NASA Reports Giant Hole Beneath Thwaites Glacier

The size of a cavity under a glacier plays an important role in melting, said the study's lead author, Pietro Milillo of JPL. "As more heat and water get under the glacier, it melts faster," Milillo explained.

NASA has confirmed that a huge cavity — two-thirds the size of Manhattan and almost 1,000 feet tall — is growing at the bottom of Thwaites Glacier in West Antarctica. This is one of several worrisome discoveries reported in a new NASA-led study of that glacier, with NASA saying the findings "highlight the need for detailed observations of Antarctic glaciers' undersides in calculating how fast global sea levels will rise in response to climate change."

(The photo of the glacier included in this article is credited to NASA/OIB/Jeremy Harbeck.)

Researchers expected to find some gaps between ice and bedrock at the bottom of the glacier where ocean water could flow in and melt the glacier from below.
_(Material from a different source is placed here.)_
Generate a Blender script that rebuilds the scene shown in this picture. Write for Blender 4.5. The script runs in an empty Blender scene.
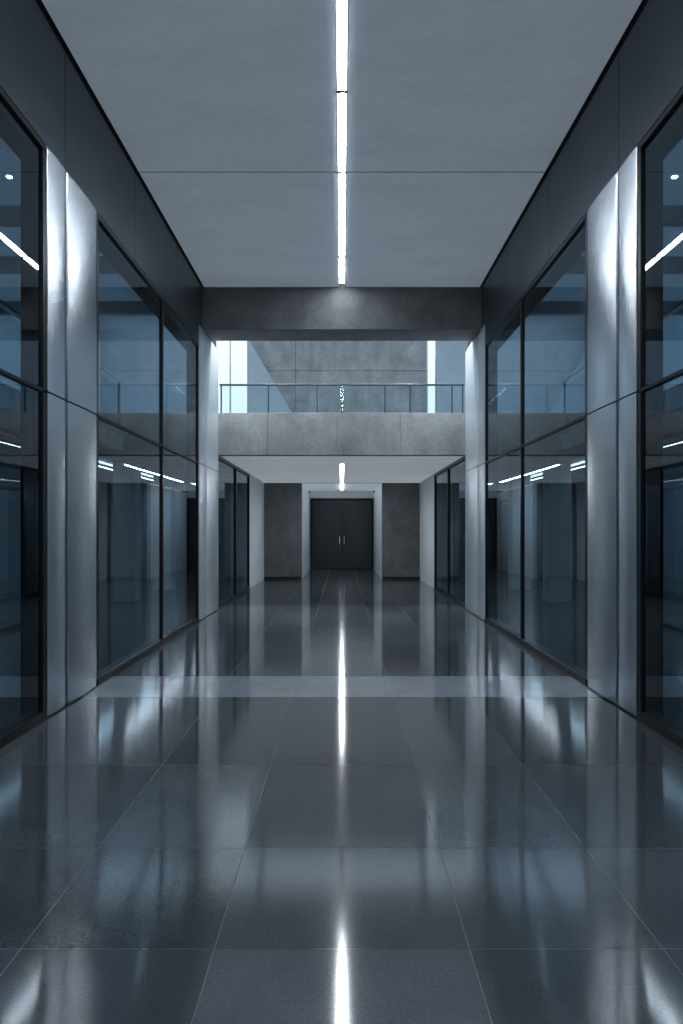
import bpy, random, math
random.seed(4)
S=bpy.context.scene
H=1.5; W=2.35; CZ=5.59
YB=-5.0
# ---------------------------------------------------------------- materials
def newmat(name):
    m=bpy.data.materials.new(name); m.use_nodes=True
    nt=m.node_tree; nt.nodes.clear()
    o=nt.nodes.new('ShaderNodeOutputMaterial')
    return m,nt,o
def principled(nt,o,**k):
    p=nt.nodes.new('ShaderNodeBsdfPrincipled')
    for a,b in k.items(): p.inputs[a].default_value=b
    nt.links.new(p.outputs[0],o.inputs[0]); return p
def coords(nt,scale=(1,1,1)):
    t=nt.nodes.new('ShaderNodeTexCoord'); mp=nt.nodes.new('ShaderNodeMapping')
    mp.inputs['Scale'].default_value=scale
    nt.links.new(t.outputs['Object'],mp.inputs[0]); return mp.outputs[0]
def noise(nt,vec,scale,detail=6,rough=.6):
    n=nt.nodes.new('ShaderNodeTexNoise'); n.inputs['Scale'].default_value=scale
    n.inputs['Detail'].default_value=detail; n.inputs['Roughness'].default_value=rough
    nt.links.new(vec,n.inputs['Vector']); return n.outputs[0]
def ramp(nt,fac,p0,c0,p1,c1):
    r=nt.nodes.new('ShaderNodeValToRGB')
    r.color_ramp.elements[0].position=p0; r.color_ramp.elements[0].color=(*c0,1)
    r.color_ramp.elements[1].position=p1; r.color_ramp.elements[1].color=(*c1,1)
    nt.links.new(fac,r.inputs[0]); return r.outputs[0]
def mul(nt,a,b,fac=1.0,mode='MULTIPLY'):
    m=nt.nodes.new('ShaderNodeMixRGB'); m.blend_type=mode; m.inputs[0].default_value=fac
    nt.links.new(a,m.inputs[1]); nt.links.new(b,m.inputs[2]); return m.outputs[0]
def bump(nt,h,p,strength=.2,dist=.01):
    b=nt.nodes.new('ShaderNodeBump'); b.inputs['Strength'].default_value=strength; b.inputs['Distance'].default_value=dist
    nt.links.new(h,b.inputs['Height']); nt.links.new(b.outputs[0],p.inputs['Normal'])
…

But the size and fast growth rate of the hole surprised them: It's big enough to have contained 14 billion tons of ice, most of which melted during the past three years.

"We have suspected for years that Thwaites was not tightly attached to the bedrock beneath it," said Eric Rignot of the University of California, Irvine, and NASA's Jet Propulsion Laboratory. He is a co-author of the new study, which was published in Science Advances. "Thanks to a new generation of satellites, we can finally see the detail."

The cavity was revealed by ice-penetrating radar in NASA's Operation IceBridge, an airborne campaign beginning in 2010 that studies connections between the polar regions and global climate. The researchers also used data from a constellation of Italian and German spaceborne synthetic aperture radars.

The size of a cavity under a glacier plays an important role in melting, said the study's lead author, Pietro Milillo of JPL. "As more heat and water get under the glacier, it melts faster," Milillo explained.

NASA reported that Thwaites Glacier is currently responsible for approximately 4 percent of global sea level rise. It holds enough ice to raise the world ocean a little over 2 feet (65 centimeters) and backstops neighboring glaciers that would raise sea levels an additional 8 feet (2.4 meters) if all of the ice were lost.